(begin)

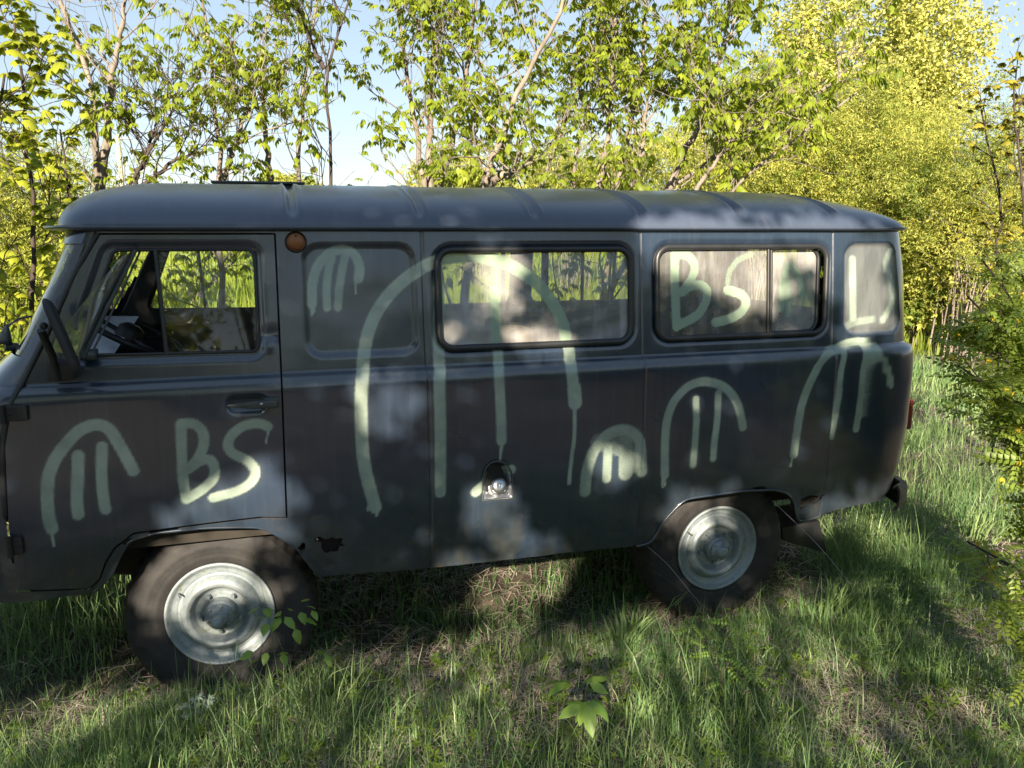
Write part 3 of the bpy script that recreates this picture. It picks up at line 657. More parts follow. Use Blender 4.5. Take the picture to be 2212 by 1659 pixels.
# ---- underbody
mb = MB(); mb.box((-.62, .10, .70), (3.12, 1.84, .76)); mb.box((-.9, .42, .48), (3.2, .50, .60)); mb.box((-.9, 1.42, .48), (3.2, 1.50, .60))
mb.box((.40, .06, .53), (1.85, .10, .72)); mb.box((.41, .36, .50), (1.85, .40, .72)); mb.box((.5, 1.6, .5), (1.8, 1.86, .72)); mb.box((-.60, .40, .60), (3.1, .42, .74)); mb.box((1.2, .7, .4), (1.6, 1.1, .6))
mb.box((2.70, .09, .55), (3.1, .12, .75))
mb.tube([(0, .22, .37), (0, 1.72, .37)], .045, 10); mb.tube([(2.3, .22, .37), (2.3, 1.72, .37)], .045, 10); mb.lathe([(0, .14), (.1, .12), (.14, 0), (.1, -.12), (0, -.14)], (2.3, 1.0, .37), ax=(1, 0, 0), n=16)
for xx_ in (0, 2.3):
    for yy_ in (.46, 1.46): mb.tube([(xx_-.5, yy_, .50), (xx_-.2, yy_, .44), (xx_, yy_, .43), (xx_+.2, yy_, .44), (xx_+.5, yy_, .50)], .03, 4)
mb.build('chassis', UNDER, van, False)
# ---- interior: dash, steering wheel, seats
mb = MB(); mb.box((-.86, .12, 1.0), (-.52, 1.82, 1.38)); mb.box((-.55, .66, .75), (.15, 1.28, 1.14)); bevel(mb.build('dashboard', DARKIN, van, False), .05, 4)
# a sheet of paper lying on the dash
pd = at(205, 722, .42)
mk('dashboard_paper', [pd+[-.12, -.16, -.05], pd+[.09, -.14, -.06], pd+[.14, .18, .05], pd+[-.08, .16, .06]], [[[0, 1, 2, 3]]], PAPER, van, False)
sc0 = at(283, 716, .46); ax = np.array([.48, -.05, .87]); ax /= np.linalg.norm(ax); u = np.cross(ax, [0, 1, 0]); u /= np.linalg.norm(u); v = np.cross(ax, u)
t = np.linspace(0, 2*pi, 48, endpoint=False); ring = sc0+.215*(np.cos(t)[:, None]*u+np.sin(t)[:, None]*v)
mb = MB().tube(ring, .0125, 8, True)
for a_ in (0, 2.2, -2.2): mb.tube([sc0-ax*.02, sc0+.2*(math.cos(a_)*u+math.sin(a_)*v)], .010, 6)
mb.tube([sc0-ax*.04, sc0-ax*.5+[-.1, 0, 0]], .025, 8); stw = mb.build('steering_wheel', BLACK, van)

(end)

→ **PROBLEM REQUIREMENTS**: Give an exact reproduction of every line, leaving out any picture.

→ **EXERCISE ANSWER**:
Write part 3 of the bpy script that recreates this picture. It picks up at line 657. More parts follow. Use Blender 4.5. Take the picture to be 2212 by 1659 pixels.
# ---- underbody
mb = MB(); mb.box((-.62, .10, .70), (3.12, 1.84, .76)); mb.box((-.9, .42, .48), (3.2, .50, .60)); mb.box((-.9, 1.42, .48), (3.2, 1.50, .60))
mb.box((.40, .06, .53), (1.85, .10, .72)); mb.box((.41, .36, .50), (1.85, .40, .72)); mb.box((.5, 1.6, .5), (1.8, 1.86, .72)); mb.box((-.60, .40, .60), (3.1, .42, .74)); mb.box((1.2, .7, .4), (1.6, 1.1, .6))
mb.box((2.70, .09, .55), (3.1, .12, .75))
mb.tube([(0, .22, .37), (0, 1.72, .37)], .045, 10); mb.tube([(2.3, .22, .37), (2.3, 1.72, .37)], .045, 10); mb.lathe([(0, .14), (.1, .12), (.14, 0), (.1, -.12), (0, -.14)], (2.3, 1.0, .37), ax=(1, 0, 0), n=16)
for xx_ in (0, 2.3):
    for yy_ in (.46, 1.46): mb.tube([(xx_-.5, yy_, .50), (xx_-.2, yy_, .44), (xx_, yy_, .43), (xx_+.2, yy_, .44), (xx_+.5, yy_, .50)], .03, 4)
mb.build('chassis', UNDER, van, False)
# ---- interior: dash, steering wheel, seats
mb = MB(); mb.box((-.86, .12, 1.0), (-.52, 1.82, 1.38)); mb.box((-.55, .66, .75), (.15, 1.28, 1.14)); bevel(mb.build('dashboard', DARKIN, van, False), .05, 4)
# a sheet of paper lying on the dash
pd = at(205, 722, .42)
mk('dashboard_paper', [pd+[-.12, -.16, -.05], pd+[.09, -.14, -.06], pd+[.14, .18, .05], pd+[-.08, .16, .06]], [[[0, 1, 2, 3]]], PAPER, van, False)
sc0 = at(283, 716, .46); ax = np.array([.48, -.05, .87]); ax /= np.linalg.norm(ax); u = np.cross(ax, [0, 1, 0]); u /= np.linalg.norm(u); v = np.cross(ax, u)
t = np.linspace(0, 2*pi, 48, endpoint=False); ring = sc0+.215*(np.cos(t)[:, None]*u+np.sin(t)[:, None]*v)
mb = MB().tube(ring, .0125, 8, True)
for a_ in (0, 2.2, -2.2): mb.tube([sc0-ax*.02, sc0+.2*(math.cos(a_)*u+math.sin(a_)*v)], .010, 6)
mb.tube([sc0-ax*.04, sc0-ax*.5+[-.1, 0, 0]], .025, 8); stw = mb.build('steering_wheel', BLACK, van)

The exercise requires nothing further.